Dow Jones drops 831 points, S&P 500 posts five-day losing streak
The Dow Jones (^DJI) tumbled 3.15%, or 831.83 points, with all 30 component of the blue-chip index finishing in the red. The S&P 500 (^GSPC) fell 3.29%, or 94.66 points for its fifth day of losses and longest losing streak since late 2016 The declines marked the biggest single-day percentage drops for both indices since February. The Nasdaq (^IXIC) slipped 4.08%, or 315.97 points.
“To use an old analogy, markets tend to take the stairs up – but the elevator down,” NYSE MAC Desk’s Ronald Bohlert said in an email.
“[T]here was no primary culprit today, just a whole lot of individual catalysts that came to a head and ushered the crowd to the door,” Bohlert added. “Rising yields, recent selling pressure in the market, some early negative pre-announcements, lingering trade worries, caution ahead of the financials reporting earnings on Friday, the approaching year-end… the stage was set for a couple of tires to finally blowout.”
Yields on the 10-year Treasury note hovered at 3.193%, while the 30-year yield edged higher to 3.375%.
Something “very unusual”
Typically, when stock prices drop precipitously, money moves into the bond market sending yields lower.
“Despite the equity sell-off, there was no move into Treasuries to seek safety,” Bohlert noted. “That’s an interesting dynamic.”
In an email on Wednesday afternoon, Academy Securities’ Peter Tchir said that the S&P 500 falling more than 1.5% and long-term yields rising simultaneously was “very unusual.”
Analysts weren’t able to identify a particular event that triggered Wednesday’s sell-off. But the rise in interest rates in recent days is certainly concerning.
“Stock market declines hurt confidence and reduce spending,” Bank of Tokyo-Mitsubishi’s Chris Rupkey said in an email on Wednesday afternoon. “We don’t know who is to blame here, it’s a little like trying to find what or who is responsible for the dangerous hurricane in Florida today. But make no mistake about it, the stock market decline, triggered perhaps by rising bond yields, is just as dangerous.”
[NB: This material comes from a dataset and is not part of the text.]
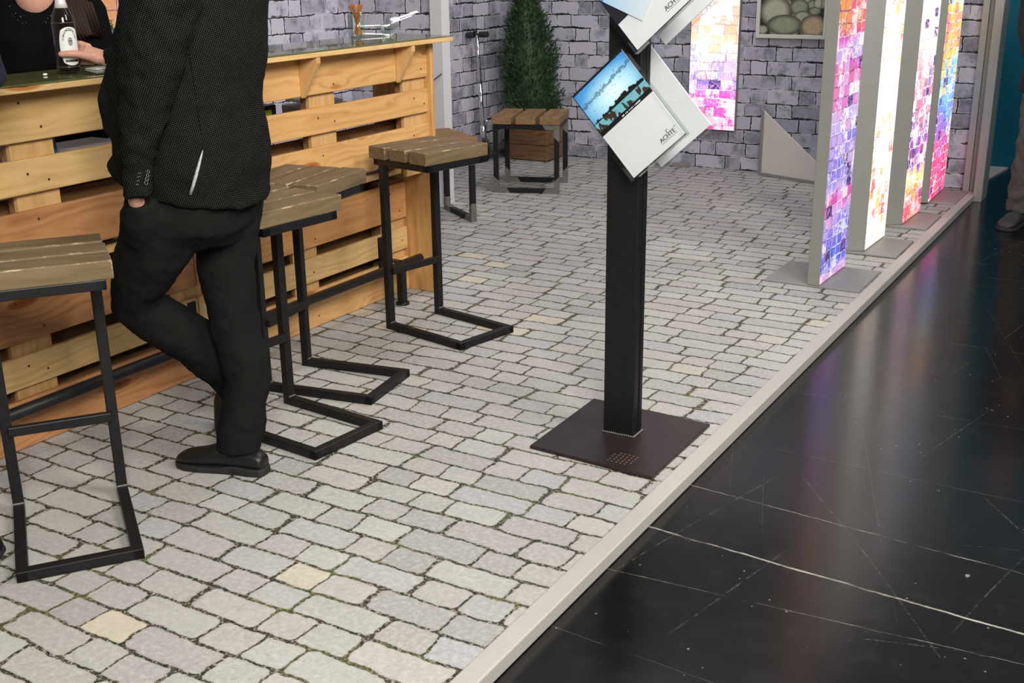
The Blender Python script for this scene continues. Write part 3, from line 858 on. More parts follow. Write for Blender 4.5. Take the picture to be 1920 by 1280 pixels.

Wednesday’s stock selloff was exacerbated after “the high-flying stocks that have propped indices up all year long reversed course,” Jamie Cox, Managing Partner for Harris Financial Group, told Yahoo Finance, citing Amazon and Netflix as two such examples. “Those kinds of stocks had really, really bad days. And that’s actually rather overdue and sort of what you would see in a normal correction,” he said.
Cox added that investors “trying to divine some type of recession activity or worse markets to come” may be off base. “It’s not that at all – this is a correction that needed to happen since those stocks had really gotten ahead of themselves,” he said.
Investors holding more diversified positions will likely benefit from the sell-off as money flows into areas of the market that had been more underrepresented this year, including utilities and staples, Cox said. “Those types of stocks have really not done well this year and should have done better. So as that rotation occurs, that’s what you’re going to see,” he said.